Either their mechanism is wrong or this sporadic sampling is giving the wrong impression (I wonder if the circumpolar wave is skewing their measurements?). Satellite measures tell us unequivocally that Antarctic sea ice has been slowly increasing for many decades, so production of super-cold dense brine should also be increasing but:

AUSTRALIAN historian and lyrical Antarctic observer Tom Griffiths once likened Antarctica to a giant, breathing organism clamped to the base of the globe, a ”billowing creature rhythmically expanding and contracting” from winter to summer.

”When the surface of the sea turns to ice, it releases a dense brine that plunges to the ocean depths, and that thrust of salty water to the sea floor is the piston-stroke that drives the engine of ocean circulation, sending cold Antarctic bottom-water northwards, even infiltrating the northern hemisphere,” he wrote in his award-winning book documenting a voyage through the southern ice, Slicing the Silence.

Last summer, scientists on another voyage into the high latitudes – one coinciding with the centenary of Sir Douglas Mawson’s Australian Antarctic Expedition – continued in Mawson’s footsteps, collecting measurements and observations across a route from Hobart due south to the end of the earth, then north to Fremantle.

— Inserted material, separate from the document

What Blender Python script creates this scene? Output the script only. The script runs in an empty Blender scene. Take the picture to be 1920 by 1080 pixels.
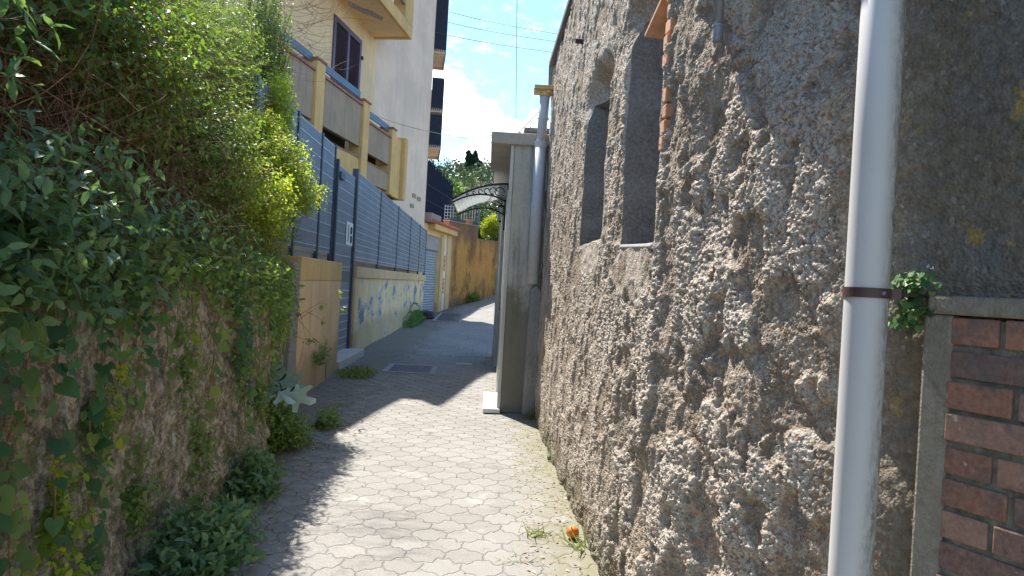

A particular preoccupation was reaching deep into the Southern Ocean abyss to collect and analyse samples of Antarctic bottom-water, the density of which is determined by coldness and salinity.

Preliminary analysis of the material that the team hauled back on board the icebreaker Aurora Australis over 25 arduous days – working round-the-clock shifts to collect measurements from the ocean floor at 77 sites – indicates that the character of the deep ocean is changing profoundly. The densest waters in the world are gradually disappearing and being replaced by less dense waters.

Yesterday the chief scientist of this latest expedition, Dr Steve Rintoul of CSIRO and the Antarctic Climate and Ecosystems CRC, reported his team’s findings back to a meeting of the Australian Academy of Science convened in Canberra to mark 100 years of Antarctic science.

“It’s a clear signal to us that the oceans are responding rapidly to variations in climate in polar regions. The sinking of dense water around Antarctica is part of a global pattern of ocean currents that has a strong influence on climate, so evidence that these waters are changing is important,” Rintoul says.